Of Ball Grabs, stoats and weasels

 by whiskers

First Subsea v Balltec
[2017] EWHC 866 (Ch)


This is a story about ball-grabs. It also contains a serious warning for company directors: dishonest breaches of their fiduciary duty do not attract Limitation Act forbearance.

Ball-grabs are not cognates of POTUS-grabs. They are a clever idea for making underwater oil pipes less leaky. If you want an illustration of the brilliance of this device, you will find a diagram at the end of the first instance case report.

Ball-grabs were invented by Mr Emmett. Mr Emmett had birthed the ball-grab early on his career. His company, BSW Engineering had employed a small and cohesive workforce of six. If you wanted a Silicon Valley analogy, it would be set in a garage, with a basket ball hoop on the wall, and Mr Emmett would be played by Matt Damon wearing glasses and trying to look intelligent. Norris J, at first instance, clearly warmed to Bob Emmett and his ball-grabbing obsessions. He describes him thus:

Mr Emmett was a passionate engineer with unbounded enthusiasm for the technology he created and a deep loyalty towards those who had helped him develop it and market its products.
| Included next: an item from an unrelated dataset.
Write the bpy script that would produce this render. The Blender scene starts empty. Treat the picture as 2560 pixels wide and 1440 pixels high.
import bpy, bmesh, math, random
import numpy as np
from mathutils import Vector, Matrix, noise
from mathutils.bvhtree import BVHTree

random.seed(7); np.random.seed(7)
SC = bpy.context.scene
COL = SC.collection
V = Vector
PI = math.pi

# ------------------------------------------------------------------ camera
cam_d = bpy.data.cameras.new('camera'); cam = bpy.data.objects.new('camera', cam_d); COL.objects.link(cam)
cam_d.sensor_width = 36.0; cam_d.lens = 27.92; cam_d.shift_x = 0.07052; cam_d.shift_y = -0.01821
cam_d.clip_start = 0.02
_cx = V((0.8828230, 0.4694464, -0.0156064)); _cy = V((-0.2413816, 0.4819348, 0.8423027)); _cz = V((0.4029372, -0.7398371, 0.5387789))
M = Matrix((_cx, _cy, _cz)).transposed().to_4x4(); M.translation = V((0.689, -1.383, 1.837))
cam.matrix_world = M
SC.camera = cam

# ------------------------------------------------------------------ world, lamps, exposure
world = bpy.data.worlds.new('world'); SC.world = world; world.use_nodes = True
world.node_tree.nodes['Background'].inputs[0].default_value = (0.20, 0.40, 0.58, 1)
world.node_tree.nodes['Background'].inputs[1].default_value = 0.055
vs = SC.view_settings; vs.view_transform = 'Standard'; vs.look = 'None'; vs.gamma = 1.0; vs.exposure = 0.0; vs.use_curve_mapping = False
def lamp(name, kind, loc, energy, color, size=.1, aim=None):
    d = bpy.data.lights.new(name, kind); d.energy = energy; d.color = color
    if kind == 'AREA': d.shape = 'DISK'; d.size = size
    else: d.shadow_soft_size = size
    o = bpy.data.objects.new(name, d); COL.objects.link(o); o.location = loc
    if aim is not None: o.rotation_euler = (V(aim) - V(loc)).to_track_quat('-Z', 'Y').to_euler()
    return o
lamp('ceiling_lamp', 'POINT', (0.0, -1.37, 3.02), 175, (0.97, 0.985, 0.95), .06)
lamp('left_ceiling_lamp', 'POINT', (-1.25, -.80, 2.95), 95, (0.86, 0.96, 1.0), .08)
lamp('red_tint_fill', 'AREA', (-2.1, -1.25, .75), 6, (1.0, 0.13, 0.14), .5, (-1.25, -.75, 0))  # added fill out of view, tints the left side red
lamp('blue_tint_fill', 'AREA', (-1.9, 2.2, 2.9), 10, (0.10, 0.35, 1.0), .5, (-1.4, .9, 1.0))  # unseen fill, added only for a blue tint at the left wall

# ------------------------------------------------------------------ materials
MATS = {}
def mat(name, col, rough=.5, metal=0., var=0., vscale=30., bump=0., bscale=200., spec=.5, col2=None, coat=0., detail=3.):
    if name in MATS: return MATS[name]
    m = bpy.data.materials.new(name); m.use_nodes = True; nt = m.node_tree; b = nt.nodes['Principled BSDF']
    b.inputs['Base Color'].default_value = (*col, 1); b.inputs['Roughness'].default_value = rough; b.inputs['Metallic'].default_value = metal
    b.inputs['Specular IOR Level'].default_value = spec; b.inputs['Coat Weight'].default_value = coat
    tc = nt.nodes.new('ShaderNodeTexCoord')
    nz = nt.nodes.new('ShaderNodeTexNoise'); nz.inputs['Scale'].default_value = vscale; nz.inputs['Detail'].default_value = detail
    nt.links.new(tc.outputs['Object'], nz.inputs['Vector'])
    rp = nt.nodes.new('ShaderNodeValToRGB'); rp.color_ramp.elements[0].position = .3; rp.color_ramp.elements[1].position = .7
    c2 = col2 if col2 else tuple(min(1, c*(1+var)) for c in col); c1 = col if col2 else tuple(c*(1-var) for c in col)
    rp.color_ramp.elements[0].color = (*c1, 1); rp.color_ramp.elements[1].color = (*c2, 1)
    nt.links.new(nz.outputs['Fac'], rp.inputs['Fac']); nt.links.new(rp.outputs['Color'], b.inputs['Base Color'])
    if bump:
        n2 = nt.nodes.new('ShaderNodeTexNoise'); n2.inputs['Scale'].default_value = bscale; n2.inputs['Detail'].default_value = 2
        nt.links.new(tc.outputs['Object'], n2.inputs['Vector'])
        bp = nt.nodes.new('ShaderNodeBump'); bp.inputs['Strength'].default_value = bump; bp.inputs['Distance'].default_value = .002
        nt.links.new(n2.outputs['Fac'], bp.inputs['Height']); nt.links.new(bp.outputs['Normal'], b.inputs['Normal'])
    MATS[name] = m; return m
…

Sir Alastair took less kindly to the Claimants. He described one of them as an “abrasive” witness. For Emmett, had like poor Mr Toad, given the keys of his beloved firm to Toad Hall to the Stoats & Weasels. Needing extra investment to develop his ball-grabbers, he had sold a 71% stake to a rather unpleasant and corporate outfit in Aberdeen. This was not going to end well. The entrepreneurial spirit of the Garage was never going to gel with the sort of outfit that had HR departments, health and safety policies and zero talent in management of the free-spirited.

Mr Toad remained a director of the company, but was more and more excluded from everything. At the end, even the premises of the company. He had responded badly to the Stoats & Weasels sacking his best friend, Mole, and funded his best friend’s claim through the Employment Tribunal. Mole won, and that can’t have pleased the Stoats & Weasels one bit.

Mr Toad took against the libertine ways of the Stoats & Weasels- imposed Managing Director. He was the sort of man downloads porn onto receptionists’ computers for grins. The sort of man who lacks passion for ball-grabbing, but considerable enthusiasm for other types of grab.

And so, lacking a Badger to come to his aid and cleanse the Augean Stables, poor Toad started a new company in Ratty’s hole on the riverbank, with his old friends. Unfortunately, he did this when still officially a director. The gang tendered for three contracts to build ball-grabbers for Angolans. They won one of the tenders, and whilst losing the other two, forced the Stoats & Weasels to lower their tender price, thereby causing loss to Toad Hall.

Oh dear, poor Mr Toad. After a twenty four day trial, in which Stoats & Weasels threw everything at him and his nascent company; after a judgment of 487 paragraphs, Mr Toad defeated all the claims of the Stoats & Weasels. Except the claim for breach of fiduciary duty.

But his brief, 1 Essex Court’s, David Cavender, gave it one last shot: the Limitation Act. Mr Toad is out of clink, because the breach of fiduciary claim is time barred. Now some of you might be as unfamiliar with section 21 of the LA 1980 as you are of ball-grabbing activities. (Yes: there is life in the old joke yet).

In a nutshell, section 21(3) offers absolution for trustees and trustee shaped people from breaches of trust/fiduciary duty after six years. So say you – qua trustee – bunged the trust fund into the wrong investments because you are a bit thick – after six years from breach you’re in the clear.

The problem, though, is section 21(1). This is a two-headed avenging angel, and there is no redemption for the fiduciary – let’s say a company director like Mr Toad – who acts to the detriment of the company fraudulently. Equity doesn’t like fraudsters. (Neither does it like fiduciaries who feather their nest with trust assets – which Toad hadn’t done.)

Fraud is a nasty word, but that is what Toad had actually done.   He should have resigned from the company, shaken the dust off his feet and started afresh. He had tried to buy back Toad Hall, but the Stoats & Weasels had declined to negotiate. But all this notwithstanding, he had gone tendered against a company of which he was director. However badly that company has been treating you, it never excuses a lowering of the standard of fiduciary duty.

On a brighter side, I can report that Toad’s new company, with Ratty and Mole is flourishing and employs over 250 people. I’m sure that Mr Toad will be able to afford the relatively small amount of equitable consideration, for which he has been found liable. Also, given that the Stoats & Weasels lost on so many points of their pleaded case, the costs judgment will be lenient to Toad.